Agreement on licensing clears way for vote on handover of NJ’s first casino to its lenders

By Wayne Parry, AP
Friday, October 9, 2009

Lenders to seek full license for NJ Resorts casino

ATLANTIC CITY, N.J. — The financially strapped Resorts Atlantic City, America’s first casino outside Nevada, moved closer to being taken over by lenders after they agreed to seek a full New Jersey casino license.

A new company formed by the lenders, RAC Atlantic City Holdings LLC, will seek a full one-year license rather than a lower-level license they had wanted to apply for over the summer, according to documents filed with the state Casino Control Commission. RAC will be managed by Atlanta-based TriMont Real Estate Advisors.

The commission had intended to vote on the license Wednesday, but late Friday postponed a vote indefinitely.

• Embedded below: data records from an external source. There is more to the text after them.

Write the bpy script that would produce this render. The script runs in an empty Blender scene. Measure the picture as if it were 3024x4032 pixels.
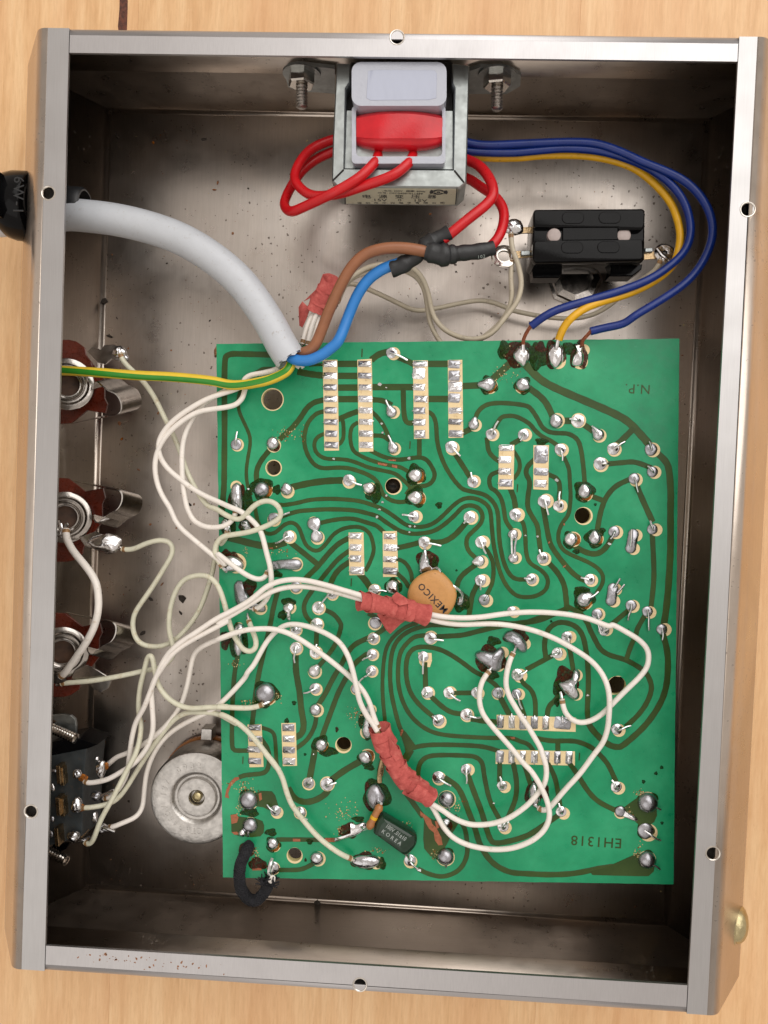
import bpy, bmesh, math, random
from mathutils import Vector, Matrix
from mathutils.geometry import tessellate_polygon
random.seed(7)
SC = bpy.context.scene
COL = SC.collection
S = 0.00089                      # one modelling unit in metres
# ------------------------------------------------------------------ camera
CAM = Vector((8.987, 6.742, 212.753)); CR = (-0.026, 0.045, 0.039); FPX = 3052.64
def rot(rx, ry, rz):
    return (Matrix.Rotation(rz, 3, 'Z') @ Matrix.Rotation(ry, 3, 'Y') @ Matrix.Rotation(rx, 3, 'X'))
CRM = rot(*CR)
cd = bpy.data.cameras.new('camera'); cam = bpy.data.objects.new('camera', cd); COL.objects.link(cam)
cam.location = CAM * S; cam.rotation_euler = CRM.to_euler('XYZ')
cd.sensor_fit = 'VERTICAL'; cd.sensor_height = 36; cd.sensor_width = 27
cd.lens = 36 * FPX / 4032; cd.clip_start = 0.005; cd.clip_end = 20
SC.camera = cam
SC.render.resolution_x = 768; SC.render.resolution_y = 1024
# ------------------------------------------------------------------ world + lamps
w = bpy.data.worlds.new('World'); SC.world = w; w.use_nodes = True
bgn = w.node_tree.nodes['Background']; bgn.inputs[0].default_value = (0.92, 0.83, 0.75, 1); bgn.inputs[1].default_value = 0.66
def area(name, loc, target, sx, sy, power, col):
    l = bpy.data.lights.new(name, 'AREA'); l.shape = 'RECTANGLE'; l.size = sx; l.size_y = sy; l.energy = power; l.color = col
    o = bpy.data.objects.new(name, l); COL.objects.link(o); o.location = loc
    o.rotation_euler = (Vector(target) - Vector(loc)).to_track_quat('-Z', 'Y').to_euler()
    return o
area('window_light', (0.42, 0.60, 0.80), (0, 0, 0), 1.15, 1.15, 7.6, (1.0, 0.98, 0.955))
area('floor_fill_light', (-0.30, -0.42, 0.95), (0, 0, 0), 0.9, 0.8, 1.3, (1.0, 0.98, 0.95))  # added fill lamp, placed to brighten the steel floor at lower left
SC.view_settings.view_transform = 'Standard'; SC.view_settings.look = 'None'
SC.view_settings.exposure = 0.08; SC.view_settings.gamma = 1
SC.cycles.max_bounces = 8
# ------------------------------------------------------------------ photo pixel -> place
def ray(x, y):
    return CRM @ Vector(((x - 1512) / FPX, -(y - 2016) / FPX, -1))
def W(x, y, z=0.0):
    d = ray(x, y); t = (z - CAM.z) / d.z; return CAM + d * t
def WY(x, y, Y):
    d = ray(x, y); t = (Y - CAM.y) / d.y; return CAM + d * t
def WX(x, y, X):
    d = ray(x, y); t = (X - CAM.x) / d.x; return CAM + d * t
K1 = 1659 / 620; K2 = 1.659; K3 = 2.765
TILE = dict(A1=(850, 1330, K1), A2=(1450, 1330, K1), A3=(2060, 1330, K1), B1=(850, 1880, K1), B2=(1450, 1880, K1), B3=(2060, 1880, K1),
            C1=(850, 2420, K1), C2=(1450, 2420, K1), C3=(2060, 2420, K1), D1=(850, 2900, K1), D2=(1450, 2900, K1), D3=(2060, 2900, K1),
            L00=(0, 0, K2), L10=(1000, 0, K2), L20=(2000, 0, K2), L01=(0, 1000, K2), L02=(0, 2000, K2), L03=(0, 3000, K2),
            L13=(1000, 3400, K2), L23=(2000, 3032, K2), P=(1100, 800, K2), Q=(1900, 500, K2), R=(180, 2750, K3), F=(0, 0, 1659 / 3024))
def px(t, x, y):
    a = TILE[t]; return a[0] + x / a[2], a[1] + y / a[2]
def T(t, x, y, z): return W(*px(t, x, y), z)
def parse(spec):
    """'L02 10,20,5 30,40 ; B1 5,6,7' -> points; z given here and there, interpolated between"""
    pts = []; tile = None
    for tok in spec.replace(';', ' ').split():
        if tok in TILE: tile = tok; continue
        v = [float(q) for q in tok.split(',')]
        pts.append([px(tile, v[0], v[1]), v[2] if len(v) > 2 else None])
    idx = [i for i, p in enumerate(pts) if p[1] is not None]
    for i, p in enumerate(pts):
        if p[1] is None:
            a = max([j for j in idx if j < i], default=idx[0]); b = min([j for j in idx if j > i], default=idx[-1])
            za, zb = pts[a][1], pts[b][1]
            p[1] = za if a == b or b < i else za + (zb - za) * (i - a) / (b - a)
            p.append(1)
    return [W(p[0][0], p[0][1], p[1]) for p in pts]
def smooth(pts, n=5):
    if len(pts) < 3: return list(pts)
    out = []; P = [pts[0] * 2 - pts[1]] + list(pts) + [pts[-1] * 2 - pts[-2]]
    for i in range(1, len(P) - 2):
        p0, p1, p2, p3 = P[i - 1], P[i], P[i + 1], P[i + 2]
        for k in range(n):
            t = k / n
            out.append(0.5 * ((2 * p1) + (p2 - p0) * t + (2 * p0 - 5 * p1 + 4 * p2 - p3) * t * t + (3 * p1 - p0 - 3 * p2 + p3) * t ** 3))
    out.append(pts[-1].copy()); return out
def clean(pts, dmin):
    out = [pts[0]]
    for p in pts[1:-1]:
        if (p - out[-1]).length > dmin: out.append(p)
    if len(out) > 1 and (out[-1] - pts[-1]).length < dmin * .6: out.pop()
    out.append(pts[-1]); ch = True
    while ch:
        ch = False
        for i in range(1, len(out) - 1):
            a, b = out[i] - out[i - 1], out[i + 1] - out[i]
            if a.normalized().dot(b.normalized()) < -0.25 and min(a.length, b.length) < max(2.2, 3 * dmin): out.pop(i); ch = True; break
    return out
def relax(P, k=3):
    P = [p.copy() for p in P]
    for _ in range(k):
        Q = [p.copy() for p in P]
        for i in range(1, len(P) - 1): Q[i] = P[i] * .5 + (P[i - 1] + P[i + 1]) * .25
        P = Q
    return P
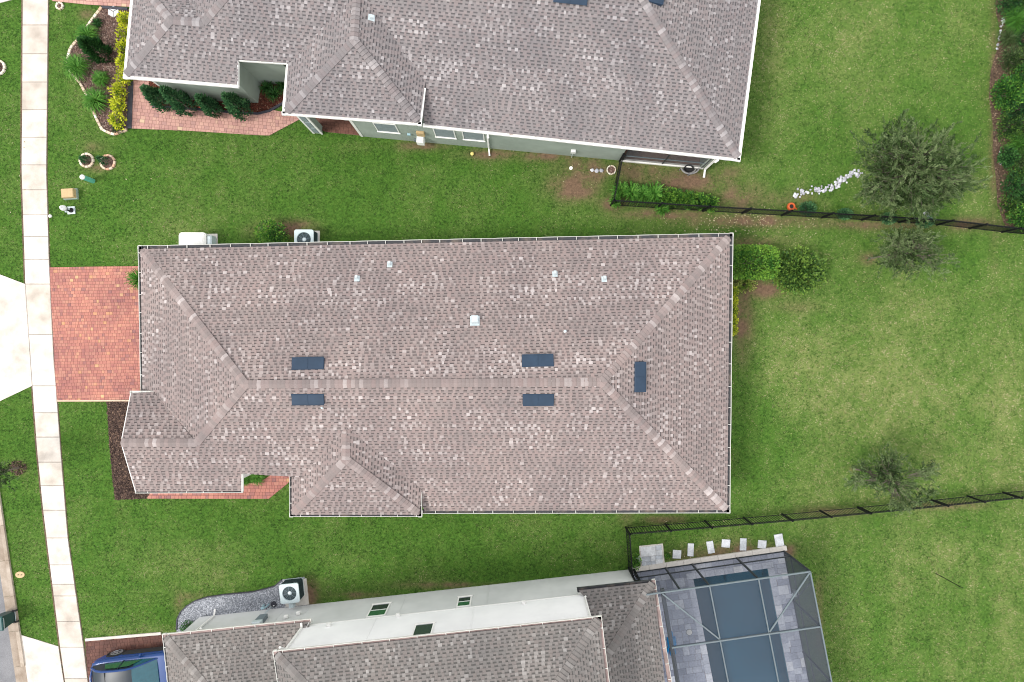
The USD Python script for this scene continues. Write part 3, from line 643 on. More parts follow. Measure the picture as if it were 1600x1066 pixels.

The casino stopped paying its mortgage a year ago and had faced a foreclosure threat since January. Its lenders include Wells Fargo on behalf of Credit Suisse First Boston Mortgage Securities Corp.

Resorts has not been making monthly payments on a $10 million loan backed by a $360 million mortgage from Column Financial Inc., the commercial real estate lending arm of Credit Suisse.

But instead of a nasty court battle, both sides agreed over the summer to hand over ownership of the casino to the lenders, while one owner would stay on to run the casino and be paid an unspecified management fee.

If approved by the state casino commission, it would be the first arrangement of its kind in New Jersey’s 31-year history of casino gambling.

Under the proposed arrangement, Colony Capital LLC will give up its interest in the casino to co-owner Nicholas Ribis, who will manage the casino and continue to own the gambling equipment inside it.

Through a spokesman, Ribis declined to comment on the request, as did an attorney for the lenders.

Resorts is the oldest casino in New Jersey and became the first to open outside Las Vegas in 1978.

Like many casinos across the country, it has been battered by the recession. But Resorts also faces the same cutthroat competition from slots parlors in Pennsylvania and New York that is affecting the rest of Atlantic City.

So far this year, its revenues are down 18.1 percent to $151 million, second-worst of Atlantic City’s 11 casinos.